**Goal of the exercise:** Reproduce each line of the material exactly, minus any picture.

**Information provided:**
########################################

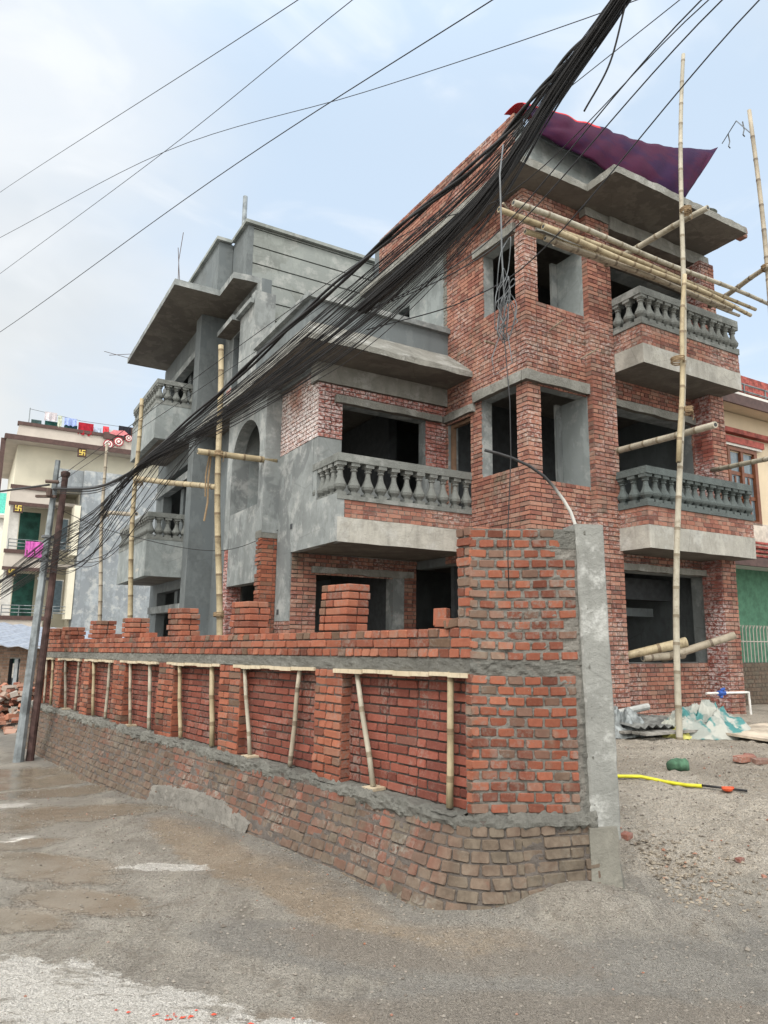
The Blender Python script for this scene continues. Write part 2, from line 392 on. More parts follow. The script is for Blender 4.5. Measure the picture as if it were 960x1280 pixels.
BAL_PROF = [(.062,0),(.062,.05),(.045,.058),(.05,.075),(.082,.12),(.088,.16),(.07,.205),(.045,.27),(.036,.33),(.034,.37),(.05,.385),(.05,.40),(.038,.41),(.06,.44),(.066,.455),(.066,.5)]
_bal = {}
def bal_mesh(h, mat):
    k = (round(h, 3), mat)
    if k not in _bal:
        mb = MB(); s = h / .5
        mb.lathe([(r * 1.2, z * s) for r, z in BAL_PROF[1:-1]], (0, 0, 0), 8, rot=0)
        mb.box(-.078, .078, -.078, .078, 0, .05 * s); mb.box(-.076, .076, -.076, .076, .445 * s, .5 * s)
        o = mb.build('baluster', M[mat]); _bal[k] = o.data; bpy.data.objects.remove(o)
    return _bal[k]
def balcony(parent, x0, x1, y0, y1, zs, zt, zb, zr, ztop, sides, mat='baluster', lower='brick', pitch=.215, label=None, slabmat='concrete'):
    """front at y0, street side at x0. zs slab bottom, zt slab top, zb baluster foot, zr underside of rail, ztop rail top"""
    b = empty('balcony'); b.parent = parent
    if label: b['label'] = label
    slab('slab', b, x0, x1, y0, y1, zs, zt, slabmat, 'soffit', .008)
    T = .14
    if lower == 'brick':
        mb = MB()
        if 'f' in sides:
            wallgrid(mb, fy(y0 + .02), x0 + .02, x1 - .0, zt + .002, zb - .07, (), T, 0, 0, 0)
            bricks(mb, fy(y0 + .02), x0 + .02, x1, zt + .002, zb - .07, mi=1, ch=.07, jit=.004)
        if 's' in sides:
            wallgrid(mb, fx(x0 + .02), y0 + .02 + T, y1, zt + .002, zb - .07, (), T, 0, 0, 0)
            bricks(mb, fx(x0 + .02), y0 + .02, y1, zt + .002, zb - .07, mi=1, ch=.07, jit=.004)
        if 'r' in sides: mb.box(x1 - T, x1 - .003, y0 + .03 + T, y1, zt + .002, zb - .07, 0)
        mb.build('brick_course', [M['mortar'], M['brick_new' if lower == 'x' else 'brick']], b)
    elif lower == 'solid':
        mb = MB()
        mb.box(x0 - .004, x1, y0 - .004, y0 + T, zs - .004, zb - .07)
        mb.box(x0 - .004, x0 + T, y0 + T + .001, y1, zs - .004, zb - .07)
        mb.build('solid_parapet', M['plaster_lite'], b)
    def bar(z0, z1, over, name, m):
        mb = MB(); mids = []
        f = dict(f=(x0 - over, x1 + over * 0, y0 - over, y0 + T + over), s=(x0 - over, x0 + T + over, y0 + T + over + .001, y1))
        if 'f' in sides: mb.box(*f['f'], z0, z1)
        if 's' in sides: mb.box(*f['s'], z0, z1)
        if 'r' in sides: mb.box(x1 - T - over, x1, y0 + T + over + .001, y1, z0, z1)
        o = mb.build(name, M[m], b)
        return o
    bar(zb - .07, zb, .012, 'base_rail', mat); 
    hb = zr - zb; me = bal_mesh(hb, mat)
    c = .5 * T
    pts = []
    if 'f' in sides:
        n = max(2, int(round((x1 - x0 - .1) / pitch))); pts += [(lerp(x0 + c, x1 - .07, i / n), y0 + c) for i in range(n + 1)]
    if 's' in sides:
        n = max(2, int(round((y1 - y0 - .1) / pitch))); pts += [(x0 + c, lerp(y0 + c, y1 - .05, i / n)) for i in range(1, n + 1)]
    if 'r' in sides:
        n = max(2, int(round((y1 - y0 - .1) / pitch))); pts += [(x1 - c, lerp(y0 + c, y1 - .05, i / n)) for i in range(1, n + 1)]
    for x, y in pts:
        o = bpy.data.objects.new('baluster', me); COL.objects.link(o); o.parent = b
        o.location = (x, y, zb); o.rotation_euler = (random.uniform(-.02, .02), random.uniform(-.02, .02), random.uniform(-.06, .06))
    bar(zr, ztop, .02, 'rail', mat)
    return b

# ================================================================== THE UNFINISHED HOUSE
H = empty('unfinished_house', (HO[0], HO[1], 0), HA)
tag(H, 'unfinished three storey brick and cement house with balustraded balconies behind the new brick wall', 'house')
G = .45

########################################

**Expected answer:**
The Blender Python script for this scene continues. Write part 2, from line 392 on. More parts follow. The script is for Blender 4.5. Measure the picture as if it were 960x1280 pixels.
BAL_PROF = [(.062,0),(.062,.05),(.045,.058),(.05,.075),(.082,.12),(.088,.16),(.07,.205),(.045,.27),(.036,.33),(.034,.37),(.05,.385),(.05,.40),(.038,.41),(.06,.44),(.066,.455),(.066,.5)]
_bal = {}
def bal_mesh(h, mat):
    k = (round(h, 3), mat)
    if k not in _bal:
        mb = MB(); s = h / .5
        mb.lathe([(r * 1.2, z * s) for r, z in BAL_PROF[1:-1]], (0, 0, 0), 8, rot=0)
        mb.box(-.078, .078, -.078, .078, 0, .05 * s); mb.box(-.076, .076, -.076, .076, .445 * s, .5 * s)
        o = mb.build('baluster', M[mat]); _bal[k] = o.data; bpy.data.objects.remove(o)
    return _bal[k]
def balcony(parent, x0, x1, y0, y1, zs, zt, zb, zr, ztop, sides, mat='baluster', lower='brick', pitch=.215, label=None, slabmat='concrete'):
    """front at y0, street side at x0. zs slab bottom, zt slab top, zb baluster foot, zr underside of rail, ztop rail top"""
    b = empty('balcony'); b.parent = parent
    if label: b['label'] = label
    slab('slab', b, x0, x1, y0, y1, zs, zt, slabmat, 'soffit', .008)
    T = .14
    if lower == 'brick':
        mb = MB()
        if 'f' in sides:
            wallgrid(mb, fy(y0 + .02), x0 + .02, x1 - .0, zt + .002, zb - .07, (), T, 0, 0, 0)
            bricks(mb, fy(y0 + .02), x0 + .02, x1, zt + .002, zb - .07, mi=1, ch=.07, jit=.004)
        if 's' in sides:
            wallgrid(mb, fx(x0 + .02), y0 + .02 + T, y1, zt + .002, zb - .07, (), T, 0, 0, 0)
            bricks(mb, fx(x0 + .02), y0 + .02, y1, zt + .002, zb - .07, mi=1, ch=.07, jit=.004)
        if 'r' in sides: mb.box(x1 - T, x1 - .003, y0 + .03 + T, y1, zt + .002, zb - .07, 0)
        mb.build('brick_course', [M['mortar'], M['brick_new' if lower == 'x' else 'brick']], b)
    elif lower == 'solid':
        mb = MB()
        mb.box(x0 - .004, x1, y0 - .004, y0 + T, zs - .004, zb - .07)
        mb.box(x0 - .004, x0 + T, y0 + T + .001, y1, zs - .004, zb - .07)
        mb.build('solid_parapet', M['plaster_lite'], b)
    def bar(z0, z1, over, name, m):
        mb = MB(); mids = []
        f = dict(f=(x0 - over, x1 + over * 0, y0 - over, y0 + T + over), s=(x0 - over, x0 + T + over, y0 + T + over + .001, y1))
        if 'f' in sides: mb.box(*f['f'], z0, z1)
        if 's' in sides: mb.box(*f['s'], z0, z1)
        if 'r' in sides: mb.box(x1 - T - over, x1, y0 + T + over + .001, y1, z0, z1)
        o = mb.build(name, M[m], b)
        return o
    bar(zb - .07, zb, .012, 'base_rail', mat); 
    hb = zr - zb; me = bal_mesh(hb, mat)
    c = .5 * T
    pts = []
    if 'f' in sides:
        n = max(2, int(round((x1 - x0 - .1) / pitch))); pts += [(lerp(x0 + c, x1 - .07, i / n), y0 + c) for i in range(n + 1)]
    if 's' in sides:
        n = max(2, int(round((y1 - y0 - .1) / pitch))); pts += [(x0 + c, lerp(y0 + c, y1 - .05, i / n)) for i in range(1, n + 1)]
    if 'r' in sides:
        n = max(2, int(round((y1 - y0 - .1) / pitch))); pts += [(x1 - c, lerp(y0 + c, y1 - .05, i / n)) for i in range(1, n + 1)]
    for x, y in pts:
        o = bpy.data.objects.new('baluster', me); COL.objects.link(o); o.parent = b
        o.location = (x, y, zb); o.rotation_euler = (random.uniform(-.02, .02), random.uniform(-.02, .02), random.uniform(-.06, .06))
    bar(zr, ztop, .02, 'rail', mat)
    return b

# ================================================================== THE UNFINISHED HOUSE
H = empty('unfinished_house', (HO[0], HO[1], 0), HA)
tag(H, 'unfinished three storey brick and cement house with balustraded balconies behind the new brick wall', 'house')
G = .45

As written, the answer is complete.